The purpose of Practical Session 8 is to help you get familiar with DCGs that make use of additional arguments and goals.

First some keyboard exercises:

  1. Trace some examples using the DCG which uses extra arguments to handle the subject/object distinction, the DCG which produces parses, and the DCG which uses extra goals to separate lexicon and rules. Make sure you fully understand the way all three DCGs work.
  2. Carry out traces on the DCG for a n b n c n given in the text (the one that gave the Count variable the values 0 , succ(0) , succ(succ(0)) , and so on). Try cases where the three blocks of a s, b s, and c s are indeed of the same length as well as queries where this is not the case.

Now for some programming. We suggest the following mini-project, which draws on all you have learned so far. Incidentally, in the Practical Session at the end of Chapter 12 we will be asking to extend this work even further, so do take this project seriously.

  1. First, bring together all the things we have learned about DCGs for English into one DCG. In particular, in the text we saw how to use extra arguments to deal with the subject/object distinction, and in the exercises you were asked to use additional arguments to deal with the singular/plural distinction.
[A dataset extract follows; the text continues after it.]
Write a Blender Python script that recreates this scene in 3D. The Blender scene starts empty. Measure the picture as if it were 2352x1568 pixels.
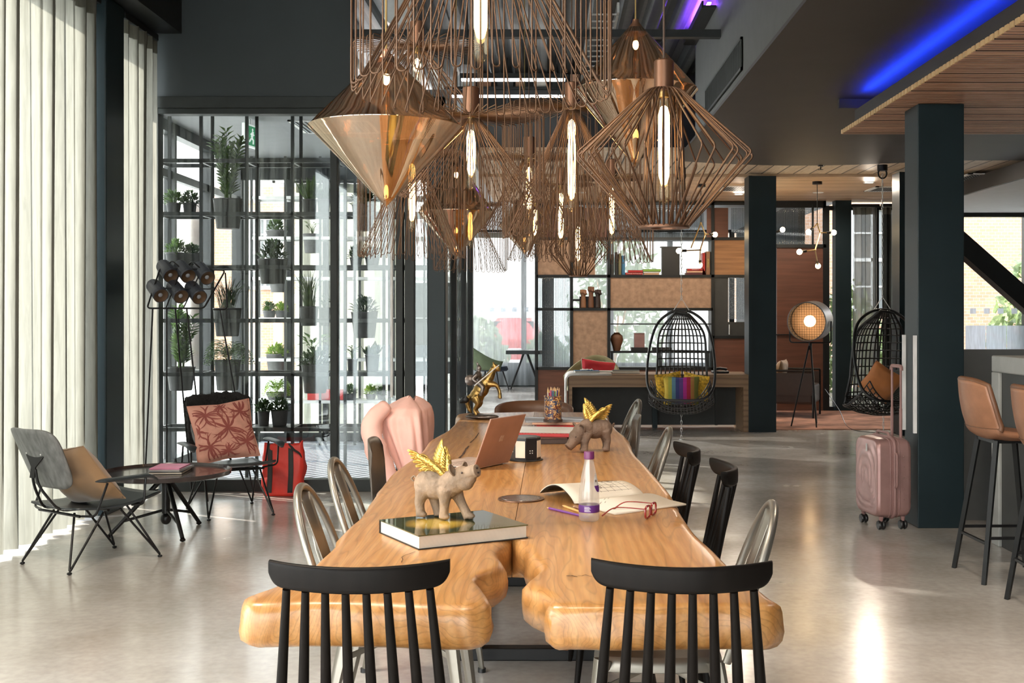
import bpy, bmesh, math, random
from math import sin, cos, pi, radians as R, sqrt, atan2
from mathutils import Vector as V, Matrix, Euler, noise as mnoise
random.seed(7)
SC = bpy.context.scene
COL = SC.collection
F = 2700.0; EYE = 1.4; VX = 1268.0; VY = 722.0

def at(px, py, Y):
    return V(((px-VX)*Y/F, Y, EYE-(py-VY)*Y/F))
def xz(px, py, Y):
    p = at(px, py, Y); return p.x, p.z
def on(px, py, z=0.0):
    Y = F*(EYE-z)/(py-VY)
    return V(((px-VX)*Y/F, Y, z))

# ------------------------------------------------------------------ mesh builder
class MB:
    def __init__(s): s.v = []; s.f = []; s.m = Matrix.Identity(4)
    def T(s, loc=(0,0,0), rot=(0,0,0), sc=(1,1,1)):
        s.m = Matrix.LocRotScale(V(loc), Euler(rot), V(sc)); return s
    def add(s, vs, fs):
        b = len(s.v); m = s.m
        s.v += [tuple(m @ V(p)) for p in vs]
        s.f += [tuple(i+b for i in f) for f in fs]
        return s
    def box(s, x0, x1, y0, y1, z0, z1):
        vs = [(x0,y0,z0),(x1,y0,z0),(x1,y1,z0),(x0,y1,z0),(x0,y0,z1),(x1,y0,z1),(x1,y1,z1),(x0,y1,z1)]
        return s.add(vs, [(0,3,2,1),(4,5,6,7),(0,1,5,4),(1,2,6,5),(2,3,7,6),(3,0,4,7)])
    def cbox(s, c, d): 
        return s.box(c[0]-d[0]/2,c[0]+d[0]/2,c[1]-d[1]/2,c[1]+d[1]/2,c[2]-d[2]/2,c[2]+d[2]/2)
    def tube(s, pts, r, n=8, closed=False, cap=True, flat=None):
        P = [V(p) for p in pts]; N = len(P)
        rr = r if isinstance(r,(list,tuple)) else [r]*N
        def tan(i):
            if closed: a,b = P[(i-1)%N],P[(i+1)%N]
            else: a,b = P[max(i-1,0)],P[min(i+1,N-1)]
            t = b-a
            return t.normalized() if t.length>1e-9 else V((0,0,1))
        t0 = tan(0); u = t0.orthogonal().normalized()
        if abs(t0.z)<.9: u = (V((0,0,1))-t0*t0.z).normalized()
        vs=[]; 
        for i in range(N):
            t = tan(i); u = u - t*u.dot(t)
            u = u.normalized() if u.length>1e-6 else t.orthogonal().normalized()
            w = t.cross(u)
            fu,fw = flat if flat else (1,1)
            for k in range(n):
                a=2*pi*(k+.5)/n
                vs.append(P[i]+u*(cos(a)*rr[i]*fu)+w*(sin(a)*rr[i]*fw))
        fs=[]
        for i in range(N if closed else N-1):
            j=(i+1)%N
            for k in range(n):
                l=(k+1)%n
                fs.append((i*n+k,i*n+l,j*n+l,j*n+k))
        if not closed and cap:
            fs.append(tuple(range(n-1,-1,-1))); fs.append(tuple((N-1)*n+k for k in range(n)))
        return s.add(vs,fs)
    def rod(s,a,b,r,r2=None,n=8): return s.tube([a,b],[r,r if r2 is None else r2],n)
    def lathe(s, prof, n=24, c=(0,0,0), sx=1, sy=1):
        vs=[];fs=[];c=V(c); rows=[]
        for (r,z) in prof:
            if r<1e-6: rows.append([len(vs)]); vs.append(c+V((0,0,z)))
            else:
                rows.append(list(range(len(vs),len(vs)+n)))
                vs += [c+V((r*cos(2*pi*k/n)*sx,r*sin(2*pi*k/n)*sy,z)) for k in range(n)]
        for a,b in zip(rows,rows[1:]):
            for k in range(n):
                l=(k+1)%n
                if len(a)==1 and len(b)==1: continue
                if len(a)==1: fs.append((a[0],b[l],b[k]))
                elif len(b)==1: fs.append((a[k],a[l],b[0]))
                else: fs.append((a[k],a[l],b[l],b[k]))
        return s.add(vs,fs)
    def ell(s, c, r, nu=14, nv=9, rot=(0,0,0)):
        if not isinstance(r,(list,tuple)): r=(r,r,r)
        m=Euler(rot).to_matrix(); c=V(c); vs=[];fs=[];rows=[]
        for j in range(nv+1):
            t=pi*j/nv
            if j in (0,nv): rows.append([len(vs)]); vs.append(c+m@V((0,0,r[2]*cos(t))))
            else:
                rows.append(list(range(len(vs),len(vs)+nu)))
                vs += [c+m@V((r[0]*sin(t)*cos(2*pi*k/nu),r[1]*sin(t)*sin(2*pi*k/nu),r[2]*cos(t))) for k in range(nu)]
        for a,b in zip(rows,rows[1:]):
            for k in range(nu):
                l=(k+1)%nu
                if len(a)==1: fs.append((a[0],b[k],b[l]))
                elif len(b)==1: fs.append((a[l],a[k],b[0]))
                else: fs.append((a[k],b[k],b[l],a[l]))
        return s.add(vs,fs)
    def grid(s, fn, nu, nv, cu=False, cv=False):
        vs=[fn(i/(nu if cu else nu-1), j/(nv if cv else nv-1)) for j in range(nv) for i in range(nu)]
        fs=[]
        for j in range(nv if cv else nv-1):
            for i in range(nu if cu else nu-1):
                i2=(i+1)%nu; j2=(j+1)%nv
                fs.append((j*nu+i,j*nu+i2,j2*nu+i2,j2*nu+i))
        return s.add(vs,fs)
    def prism(s, out, z0, z1):
        n=len(out)
        vs=[(p[0],p[1],z0) for p in out]+[(p[0],p[1],z1) for p in out]
        fs=[tuple(range(n-1,-1,-1)),tuple(range(n,2*n))]+[(i,(i+1)%n,n+(i+1)%n,n+i) for i in range(n)]
        return s.add(vs,fs)
    def build(s, name, mat, parent=None, smooth=40, bevel=0, solid=0, sub=0, segs=2, remesh=0, norm=False):
        me=bpy.data.meshes.new(name); me.from_pydata(s.v,[],s.f); 
        if norm or remesh:
            bm=bmesh.new(); bm.from_mesh(me); bmesh.ops.recalc_face_normals(bm,faces=bm.faces); bm.to_mesh(me); bm.free()
        o=bpy.data.objects.new(name,me); COL.objects.link(o)
        if mat: me.materials.append(mat)
        if smooth:
            me.shade_smooth()
            if smooth<179 and not sub: me.set_sharp_from_angle(angle=R(smooth))
        if parent: o.parent=parent
        if remesh:
            m=o.modifiers.new('remesh','REMESH'); m.mode='VOXEL'; m.voxel_size=remesh; m.use_smooth_shade=True
            m=o.modifiers.new('smooth','SMOOTH'); m.factor=.5; m.iterations=4
        if solid:
            m=o.modifiers.new('solid','SOLIDIFY'); m.thickness=solid; m.offset=0
        if bevel:
            m=o.modifiers.new('bevel','BEVEL'); m.width=bevel; m.segments=segs; m.limit_method='ANGLE'; m.angle_limit=R(40)
        if sub:
            m=o.modifiers.new('sub','SUBSURF'); m.levels=sub; m.render_levels=sub
        return o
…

Write a DCG which handles both. Moreover, write the DCG in such a way that it will produce parse trees, and makes use of a separate lexicon.
  2. Once you have done this, extend the DCG so that noun phrases can be modified by adjectives and simple prepositional phrases (that is, it should be able to handle noun phrases such as “the small frightened woman on the table” or “the big fat cow under the shower”). Then, further extend it so that the distinction between first, second, and third person pronouns is correctly handled (both in subject and object form).